Bercy durcit la traque des oligarques

Différentes administrations sont impliquées au sein d'une task-force pour cartographier et geler les avoirs susceptibles de financer la guerre.

«Les sanctions sont plus efficaces que prévues. Le système financier russe est complètement désorganisé : nous avons localisé et gelé le tiers des 630 milliards de dollars d’avoirs de la Banque centrale russe, ce qui explique l’effondrement du rouble de -30% et la conversion forcée des devises étrangères.» Bruno Le Maire ouvre, par ce préambule en forme d’autocongratulation, un briefing presse sur la task-force mise sur pied par Bercy relative aux sanctions contre les cercles du pouvoir russe. Les douanes, la Direction générale des finances publiques (DGFiP) et celle du Trésor sont mobilisées depuis le 28 février pour appliquer de façon coordonnée les mesures de gel d’actifs financiers ou immobiliers.

Prévenir les assets flights

Tracfin, le service de renseignement chargé de la lutte contre la fraude fiscale, apporte ses compétences techniques et ses ressources en lien avec la direction du Trésor pour appuyer l’action des autres services et s’assurer que les sanctions ne sont pas contournées. «Tracfin a diffusé un appel à vigilance sur le secteur bancaire dès le 27 février pour éviter des mesures d’assets flight, assure Bercy. L’administration a ainsi empêché le départ de France de plus de 4,8 milliards d’euros que la Banque centrale russe voulait rapatrier avant que la mesure de gel n’opère.» Cet appel confirme la responsabilité que ce sont les banques qui, dans le cadre de leurs obligations de lutte contre le blanchiment et le financement du terrorisme (LCB-FT), sont chargées de faire remonter à Bercy les opérations à risque.

Un concours potentiel à la liste noire

La «liste noire» arrêtée par l’Union européenne comprend à l’heure où nous écrivons ces lignes 510 personnes ou structures concernées par les mesures de rétorsion. La France n’exclut pas d’apporter sa contribution personnelle à cette liste pour s’assurer que les familles des concernés n’aient pas de prise sur les actifs sous sanction. La DGSI, la DGSE et les services de renseignement militaire sont impliqués pour identifier les personnalités qui concourent à l’effort de guerre demandé par le Kremlin et disposant d’actifs susceptibles d’être gelés dans l’Union européenne.

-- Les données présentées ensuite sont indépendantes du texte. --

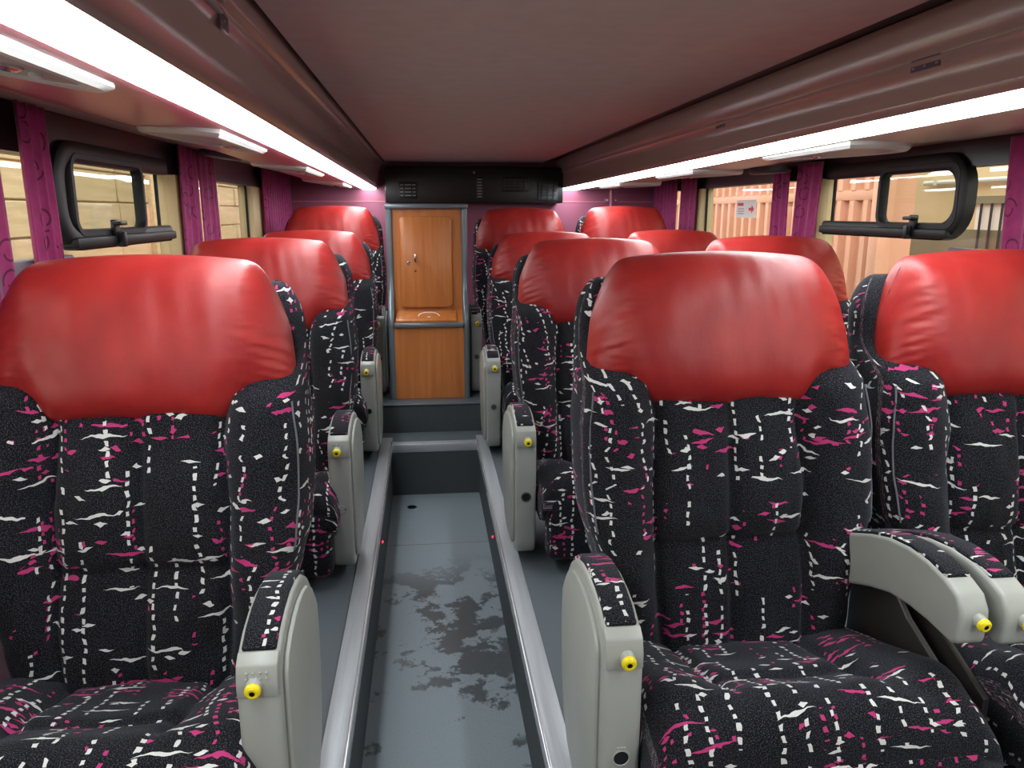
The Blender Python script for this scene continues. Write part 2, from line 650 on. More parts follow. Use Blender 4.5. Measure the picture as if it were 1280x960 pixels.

Gel des avoirs et des biens immobiliers

Le gel concerne les avoirs bancaires détenus dans les banques européennes, mais aussi les biens immobiliers en territoire communautaire. Si la location et la vente des propriétés sont interdites, leur jouissance est toujours possible. Cet usus est dans les faits limité puisque les personnes concernées sont à de rares exceptions interdites d’entrée sur le sol européen. Sur le terrain, les acteurs de l’immobilier et notamment les notaires ont pour instruction de bloquer les transactions. «Les parts de SCI peuvent aussi tomber sous le coup d’une mesure de gel», précise Bercy.

Les biens immobiliers ne sont pas les seuls concernés. Ces derniers jours, deux cargos russes ont été «gelés» et un autre saisi par les douanes. Hier encore, un yacht appartenant à une société liée à Igor Setchine, patron du groupe pétrolier russe Rosneft, était immobilisé dans le port de La Ciotat. La marchandise présente sur les embarcations n’est cependant pas concernée par les sanctions.

Une riposte russe à l'étude

Le Trésor, qui cartographie les avoirs gelés, n’a pas souhaité donner de chiffre sur le montant des actifs concernés pour coller avec la «tonalité» du discours d’Emmanuel Macron du 2 mars. «Ce ne sont pas les russes qui sont visés mais les oligarques et les membres de la Douma [chambre basse du Parlement russe NDLR] qui ont voté ou participé à l’intervention militaire», appuie Bercy. Bruno Le Maire a pourtant le 1er mars sur France Info apporté une estimation du montant des avoirs gelés par les alliés à 1.000 milliards de dollars.

La Russie est en train de prévoir sa riposte. Un décret est à l’étude pour introduire des restrictions temporaires à la sortie des investisseurs étrangers des actifs russes.